Read Biden’s entire statement:
In recent weeks, all around the country, parents dropped their children off at college. They’re worrying about whether they’ll make friends, how they’ll do in their classes, if they’ll be happy. And in the back of every parent’s mind, they’re also worrying, “Will my daughter be alright?” They may not know the statistics: that one in five women will be sexually assaulted during her college career. One in five. And for transgender and bisexual women, it’s even worse: one in four transgender students experience sexual assault in college. For bisexual students, it’s one in three. They may not know those statistics, but deep down, they know.
It’s inexcusable. It’s unacceptable. It has to stop.
Today’s announcement that the Department of Education plans to rewrite key Title IX guidance which works to address and prevent sexual assault in our schools is a step in the wrong direction. The truth is, although people don’t want to talk about the brutal reality of sexual assault, especially when it occurs in our most cherished institutions, it is our reality, and it must be faced head-on. And any change that weakens Title IX protections will be devastating.
Sexual assault is the ultimate abuse of power, and its pernicious presence in our schools is unacceptable. Policies that do not treat this epidemic with the utmost seriousness are an insult to the lives it has damaged and the survivors who have worked so hard to make positive change. And sexual assault has lasting effects on survivors: as many as one-third of rape victims may develop post-traumatic stress disorder, and even more experience other long-term physical and mental health effects. It is a life-altering tragedy.

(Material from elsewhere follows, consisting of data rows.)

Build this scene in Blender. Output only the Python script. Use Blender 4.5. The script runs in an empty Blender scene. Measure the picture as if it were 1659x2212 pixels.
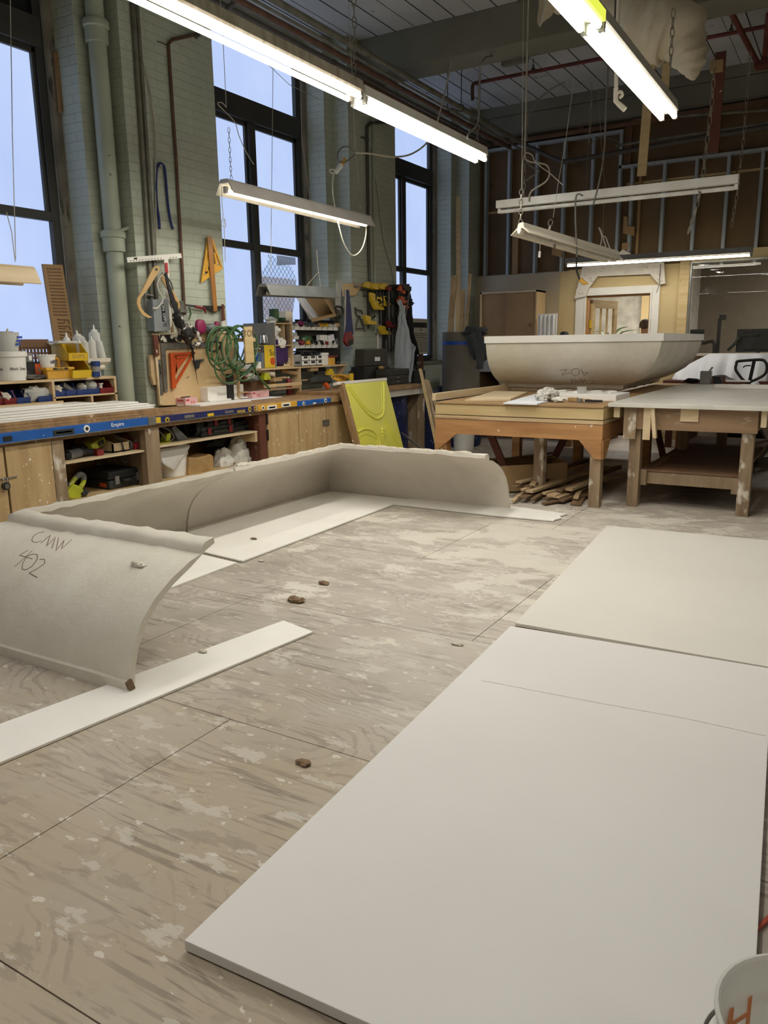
import bpy, bmesh, math, random
from mathutils import Vector, Matrix, Euler, noise
from mathutils.bvhtree import BVHTree
random.seed(11)
R = random.uniform
scene = bpy.context.scene
COL = scene.collection

# ------------------------------------------------------------------ camera
FPX, YAW, PITCH, ROLL, EYE = 1678.635, -0.5410697, -0.2124566, -0.0136622, Vector((0, 0, 1.42))
cy, sy, cp, sp, cr, sr = math.cos(YAW), math.sin(YAW), math.cos(PITCH), math.sin(PITCH), math.cos(ROLL), math.sin(ROLL)
FW = Vector((sy * cp, cy * cp, sp))
RT0 = Vector((cy, -sy, 0))
UP0 = RT0.cross(FW)
RT = cr * RT0 + sr * UP0
UP = -sr * RT0 + cr * UP0
cam = bpy.data.cameras.new('camera')
cam.sensor_fit = 'HORIZONTAL'
cam.sensor_width = 36
cam.lens = 36 * FPX / 1659
cam.clip_start = 0.02
co = bpy.data.objects.new('camera', cam)
m = Matrix((RT, UP, -FW)).transposed().to_4x4()
m.translation = EYE
co.matrix_world = m
COL.objects.link(co)
scene.camera = co


def at(x, y, X=None, Y=None, Z=None):
    """the point of the plane X=, Y= or Z= seen at pixel x, y of the photograph"""
    d = FW + (x - 829.5) / FPX * RT - (y - 1106) / FPX * UP
    for i, c in enumerate((X, Y, Z)):
        if c is not None:
            return EYE + d * ((c - EYE[i]) / d[i])


# ------------------------------------------------------------------ light, world, exposure
scene.view_settings.view_transform = 'Standard'
scene.view_settings.look = 'None'
scene.view_settings.exposure = 0.12
scene.view_settings.gamma = 1.0
scene.view_settings.use_curve_mapping = False
scene.cycles.use_denoising = True
scene.cycles.max_bounces = 8
scene.cycles.sample_clamp_indirect = 6
TUBE = 10.0          # brightness of a lit fluorescent tube
w = bpy.data.worlds.new('world')
scene.world = w
w.use_nodes = True
w.node_tree.nodes['Background'].inputs[0].default_value = (0.5, 0.66, 1, 1)
w.node_tree.nodes['Background'].inputs[1].default_value = 0.9


def lamp(name, loc, sx, sy_, power, col=(1, .93, .82), rz=0, ry=0):
    l = bpy.data.lights.new(name, 'AREA')
    l.shape = 'RECTANGLE'
    l.size, l.size_y, l.energy, l.color = sx, sy_, power, col
    o = bpy.data.objects.new(name, l)
    o.location = loc
    o.rotation_euler = (0, ry, rz)
    COL.objects.link(o)
    return o


LP = 19.0            # unseen lamps added out of frame, carrying the strip lamp rows on
for i, (x, y, z) in enumerate(((-3.05, .6, 3.1), (-3.7, -5, 2.95), (-1.3, .2, 3.1), (1.2, -3.0, 3.1), (2.8, .5, 3.2), (2.8, 4.5, 3.2), (.95, 8.6, 3.1))):
    lamp('unseen_strip_light', (x, y, z), 2.2, .14, LP * (.5 if i in (4, 5) else 1), (1, .95, .89))
lamp('office_ceiling_light', (-3.2, 14.3, 2.82), 1.2, .6, 110)
lamp('office_ceiling_light', (.6, 14.0, 2.82), 1.2, .6, 70)


# ------------------------------------------------------------------ materials
def lin(c):
    if isinstance(c, str):
        c = [int(c[i:i + 2], 16) / 255 for i in (0, 2, 4)]
    return tuple(v / 12.92 if v <= .04045 else ((v + .055) / 1.055) ** 2.4 for v in c) + (1,)


class NT:
    def __init__(s, name):
        s.m = bpy.data.materials.new(name)
        s.m.use_nodes = True
        s.t = s.m.node_tree
        s.b = s.t.nodes['Principled BSDF']
        s.out = s.t.nodes['Material Output']

    def n(s, typ, **kw):
        nd = s.t.nodes.new('ShaderNode' + typ)
        for k, v in kw.items():
            if k.startswith('i_'):
                key = k[2:]
                key = int(key) if key.isdigit() else key.replace('_', ' ')
                nd.inputs[key].default_value = v
            else:
                setattr(nd, k, v)
        return nd

    def l(s, a, b):
        s.t.links.new(a, b)

    def coords(s, scale=(1, 1, 1)):
        tc = s.n('TexCoord')
        mp = s.n('Mapping')
        mp.inputs['Scale'].default_value = scale
        s.l(tc.outputs['Object'], mp.inputs['Vector'])
        return mp.outputs[0]

    def noise(s, vec, scale, detail=4, rough=.55, dist=0):
        nd = s.n('TexNoise')
        nd.inputs['Scale'].default_value = scale
        nd.inputs['Detail'].default_value = detail
        nd.inputs['Roughness'].default_value = rough
        nd.inputs['Distortion'].default_value = dist
        s.l(vec, nd.inputs['Vector'])
        return nd.outputs[0]

    def ramp(s, fac, stops):
        r = s.n('ValToRGB')
        e = r.color_ramp.elements
        while len(e) < len(stops):
            e.new(.5)
        for el, (p, c) in zip(e, stops):
            el.position = p
            el.color = c if len(c) == 4 else (c[0],) * 3 + (1,)
        s.l(fac, r.inputs[0])
        return r.outputs[0]

    def mix(s, fac, a, b, typ='MIX'):
        x = s.n('MixRGB', blend_type=typ)
        for i, v in ((0, fac), (1, a), (2, b)):
            if isinstance(v, (int, float)):
                x.inputs[i].default_value = v
            elif isinstance(v, tuple):
                x.inputs[i].default_value = v
            else:
                s.l(v, x.inputs[i])
        return x.outputs[0]

    def bump(s, h, st, dist=.01):
        b = s.n('Bump')
        b.inputs['Strength'].default_value = st
        b.inputs['Distance'].default_value = dist
        s.l(h, b.inputs['Height'])
        s.l(b.outputs[0], s.b.inputs['Normal'])


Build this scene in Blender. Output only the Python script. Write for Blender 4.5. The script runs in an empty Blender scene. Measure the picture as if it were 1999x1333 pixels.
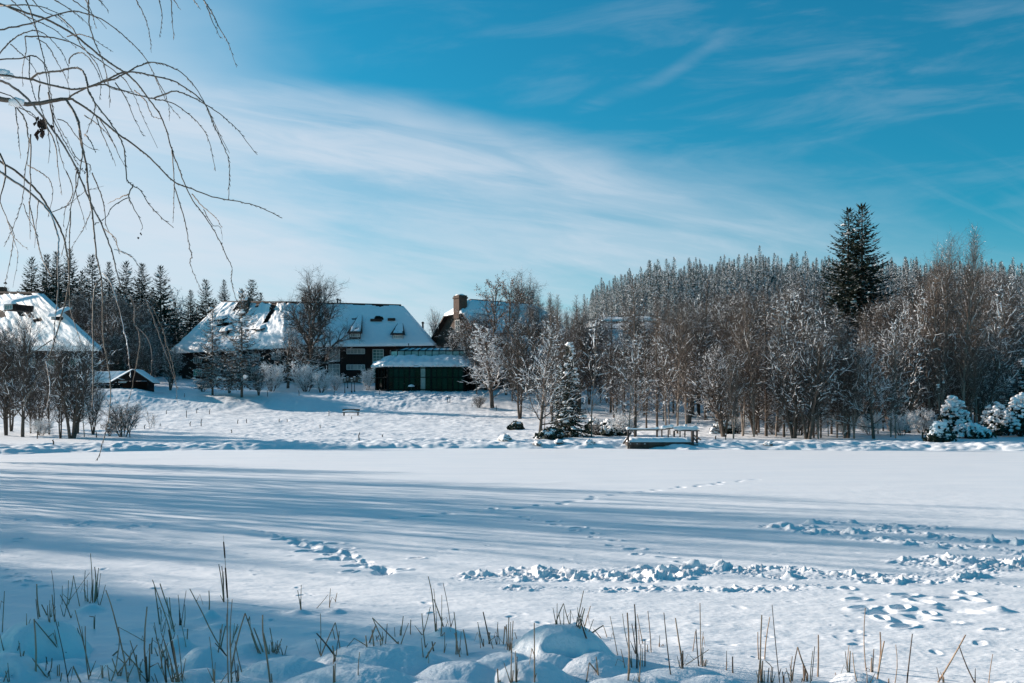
import bpy, math, random
import numpy as np
from mathutils import Vector
C = bpy.context
COL = C.scene.collection
R = math.radians
rnd = random.Random(7)
# ------------------------------------------------------------------ camera
F = 1999.0; HC = 2.5; HY = 810.0; CX = 999.5
cam = bpy.data.objects.new('camera', bpy.data.cameras.new('camera')); COL.objects.link(cam)
cam.location = (0, 0, HC); cam.rotation_euler = (R(90), 0, 0)
cam.data.sensor_width = 36; cam.data.lens = 36
cam.data.shift_y = (HY-666.5)/1999.0
cam.data.clip_start = 0.1; cam.data.clip_end = 8000
C.scene.camera = cam
# ------------------------------------------------------------------ sun + sky
SUN_EL = 16.5; SUN_DIR = Vector((-0.885, 0.465, 0)).normalized()
SUN_DIR = Vector((SUN_DIR.x*math.cos(R(SUN_EL)), SUN_DIR.y*math.cos(R(SUN_EL)), math.sin(R(SUN_EL))))
sl = bpy.data.lights.new('sun', 'SUN'); sl.energy = 4.6; sl.angle = R(0.5); sl.color = (1.0, 0.865, 0.76)
so = bpy.data.objects.new('sun', sl); COL.objects.link(so)
so.rotation_euler = SUN_DIR.to_track_quat('Z', 'Y').to_euler()
vs = C.scene.view_settings
vs.view_transform = 'Standard'; vs.look = 'None'; vs.gamma = 1; vs.exposure = 1.0
world = bpy.data.worlds.new('World'); C.scene.world = world; world.use_nodes = True
nt = world.node_tree; N = nt.nodes; L = nt.links; N.clear()
class X:                                     # tiny expression helper for world nodes
    def __init__(s, sock): s.s = sock
def _m(op, *a, clamp=False):
    n = N.new('ShaderNodeMath'); n.operation = op; n.use_clamp = clamp
    for i, v in enumerate(a):
        if isinstance(v, X): L.new(v.s, n.inputs[i])
        else: n.inputs[i].default_value = v
    return X(n.outputs[0])
add = lambda a, b: _m('ADD', a, b); sub = lambda a, b: _m('SUBTRACT', a, b)
mul = lambda a, b: _m('MULTIPLY', a, b); div = lambda a, b: _m('DIVIDE', a, b)
def sstep(a, lo, hi):
    n = N.new('ShaderNodeMapRange'); n.interpolation_type = 'SMOOTHSTEP'
    L.new(a.s, n.inputs[0]); n.inputs[1].default_value = lo; n.inputs[2].default_value = hi
    return X(n.outputs[0])
def wnoise(vx, vy, vz, scale, detail=6, rough=.55, dist=0.0):
    c = N.new('ShaderNodeCombineXYZ')
    for i, v in enumerate((vx, vy, vz)):
        if isinstance(v, X): L.new(v.s, c.inputs[i])
        else: c.inputs[i].default_value = v
    n = N.new('ShaderNodeTexNoise'); n.inputs['Scale'].default_value = scale
    n.inputs['Detail'].default_value = detail; n.inputs['Roughness'].default_value = rough
    n.inputs['Distortion'].default_value = dist
    L.new(c.outputs[0], n.inputs['Vector']); return X(n.outputs['Fac'])
sky = N.new('ShaderNodeTexSky'); sky.sky_type = 'NISHITA'; sky.sun_disc = False
sky.sun_elevation = R(SUN_EL); sky.sun_rotation = math.atan2(SUN_DIR.x, SUN_DIR.y)
sky.air_density = 1.0; sky.dust_density = 0.6; sky.ozone_density = 2.0
tc = N.new('ShaderNodeTexCoord'); sp = N.new('ShaderNodeSeparateXYZ'); L.new(tc.outputs['Generated'], sp.inputs[0])
dx, dy, dz = X(sp.outputs[0]), X(sp.outputs[1]), X(sp.outputs[2])
front = sstep(dy, 0.15, 0.5)
yy = _m('MAXIMUM', dy, 0.12)
u = div(dx, yy); v = div(dz, yy)               # sky direction, tangent units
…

I’m asking everyone who has a stake in this fight to step up. Students, parents, faculty, alumni. Don’t just sit and watch. Speak up. Any rollback of Title IX protections will hurt your classmates, your students, your friends, your sisters. Make your views known.
I know that we can continue to change the culture. I’ve seen it as I’ve traveled to campuses in every corner of the country over the past few years, talking to thousands upon thousands of students about the It’s On Us campaign. Students have taken on this fight. Keep fighting. Tell this administration that we refuse to go backwards.